- WHAT TO PRODUCE:
Transcribe the stretch of entries below from the line with "HC = P(1530, 130, 480)" through the line with "if '_o' in o: del o['_o']", exactly and with both ends included; leave out all other lines.

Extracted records
= = = = = = =

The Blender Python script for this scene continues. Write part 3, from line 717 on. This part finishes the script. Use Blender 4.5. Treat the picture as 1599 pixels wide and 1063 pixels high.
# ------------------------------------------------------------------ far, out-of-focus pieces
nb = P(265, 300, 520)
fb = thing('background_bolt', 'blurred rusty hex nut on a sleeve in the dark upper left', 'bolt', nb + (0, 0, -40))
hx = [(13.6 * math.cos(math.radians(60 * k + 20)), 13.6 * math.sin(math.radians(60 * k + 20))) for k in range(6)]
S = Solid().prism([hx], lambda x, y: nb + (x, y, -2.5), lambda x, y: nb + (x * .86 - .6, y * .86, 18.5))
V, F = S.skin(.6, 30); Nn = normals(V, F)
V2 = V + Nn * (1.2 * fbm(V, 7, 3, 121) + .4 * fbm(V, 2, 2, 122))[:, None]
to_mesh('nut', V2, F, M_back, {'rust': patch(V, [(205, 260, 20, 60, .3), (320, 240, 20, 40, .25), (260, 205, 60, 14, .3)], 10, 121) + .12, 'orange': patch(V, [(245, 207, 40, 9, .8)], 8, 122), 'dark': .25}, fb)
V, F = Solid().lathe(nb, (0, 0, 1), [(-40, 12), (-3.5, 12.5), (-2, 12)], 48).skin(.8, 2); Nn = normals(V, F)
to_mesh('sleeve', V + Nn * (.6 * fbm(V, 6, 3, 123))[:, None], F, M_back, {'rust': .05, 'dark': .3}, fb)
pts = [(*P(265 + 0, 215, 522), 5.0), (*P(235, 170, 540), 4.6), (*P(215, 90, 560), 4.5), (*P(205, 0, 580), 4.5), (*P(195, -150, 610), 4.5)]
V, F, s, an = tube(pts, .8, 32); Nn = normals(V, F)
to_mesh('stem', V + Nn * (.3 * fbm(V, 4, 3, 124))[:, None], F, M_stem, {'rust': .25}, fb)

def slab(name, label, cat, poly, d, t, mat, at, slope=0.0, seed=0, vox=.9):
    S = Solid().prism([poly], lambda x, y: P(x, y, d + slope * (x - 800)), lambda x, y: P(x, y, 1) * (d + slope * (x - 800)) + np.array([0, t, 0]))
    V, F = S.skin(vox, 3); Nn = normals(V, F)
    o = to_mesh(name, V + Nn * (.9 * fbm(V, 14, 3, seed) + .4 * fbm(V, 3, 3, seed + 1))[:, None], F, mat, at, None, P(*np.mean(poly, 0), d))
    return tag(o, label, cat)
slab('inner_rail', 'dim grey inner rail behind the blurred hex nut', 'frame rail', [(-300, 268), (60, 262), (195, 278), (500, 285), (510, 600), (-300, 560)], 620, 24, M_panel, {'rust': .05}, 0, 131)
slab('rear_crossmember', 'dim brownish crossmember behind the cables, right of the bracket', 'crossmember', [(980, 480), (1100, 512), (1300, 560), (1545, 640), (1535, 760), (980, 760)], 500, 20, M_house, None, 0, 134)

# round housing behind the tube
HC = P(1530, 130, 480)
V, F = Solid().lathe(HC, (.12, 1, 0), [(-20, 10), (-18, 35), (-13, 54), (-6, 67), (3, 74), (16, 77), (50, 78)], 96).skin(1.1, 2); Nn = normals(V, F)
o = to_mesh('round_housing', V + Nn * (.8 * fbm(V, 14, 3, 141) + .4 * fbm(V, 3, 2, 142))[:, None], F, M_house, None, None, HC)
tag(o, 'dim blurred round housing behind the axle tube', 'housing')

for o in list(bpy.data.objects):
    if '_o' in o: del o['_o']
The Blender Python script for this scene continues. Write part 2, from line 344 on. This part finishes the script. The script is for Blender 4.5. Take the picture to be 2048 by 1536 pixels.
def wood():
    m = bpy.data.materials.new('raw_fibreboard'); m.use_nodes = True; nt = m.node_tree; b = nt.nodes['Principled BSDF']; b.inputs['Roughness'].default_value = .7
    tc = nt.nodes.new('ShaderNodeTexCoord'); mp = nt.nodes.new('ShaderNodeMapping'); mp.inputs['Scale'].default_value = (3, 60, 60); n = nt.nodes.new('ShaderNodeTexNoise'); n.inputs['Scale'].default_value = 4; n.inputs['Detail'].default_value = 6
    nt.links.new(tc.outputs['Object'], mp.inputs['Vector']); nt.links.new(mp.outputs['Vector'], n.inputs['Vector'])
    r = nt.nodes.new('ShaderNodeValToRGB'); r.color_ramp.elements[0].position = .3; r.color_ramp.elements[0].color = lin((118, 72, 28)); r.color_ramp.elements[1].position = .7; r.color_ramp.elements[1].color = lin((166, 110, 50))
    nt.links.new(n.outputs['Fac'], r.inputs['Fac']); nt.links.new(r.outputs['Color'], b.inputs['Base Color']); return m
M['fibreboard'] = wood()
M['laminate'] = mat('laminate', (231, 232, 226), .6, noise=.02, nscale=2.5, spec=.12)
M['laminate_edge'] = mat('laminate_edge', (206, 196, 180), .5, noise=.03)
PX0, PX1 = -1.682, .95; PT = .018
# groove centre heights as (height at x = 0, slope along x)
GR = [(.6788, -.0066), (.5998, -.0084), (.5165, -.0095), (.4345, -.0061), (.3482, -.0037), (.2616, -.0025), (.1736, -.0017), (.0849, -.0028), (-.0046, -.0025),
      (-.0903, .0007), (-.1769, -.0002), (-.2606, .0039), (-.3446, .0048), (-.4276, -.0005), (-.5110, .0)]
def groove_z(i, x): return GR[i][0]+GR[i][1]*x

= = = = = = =

- ANSWER:
HC = P(1530, 130, 480)
V, F = Solid().lathe(HC, (.12, 1, 0), [(-20, 10), (-18, 35), (-13, 54), (-6, 67), (3, 74), (16, 77), (50, 78)], 96).skin(1.1, 2); Nn = normals(V, F)
o = to_mesh('round_housing', V + Nn * (.8 * fbm(V, 14, 3, 141) + .4 * fbm(V, 3, 2, 142))[:, None], F, M_house, None, None, HC)
tag(o, 'dim blurred round housing behind the axle tube', 'housing')

for o in list(bpy.data.objects):
    if '_o' in o: del o['_o']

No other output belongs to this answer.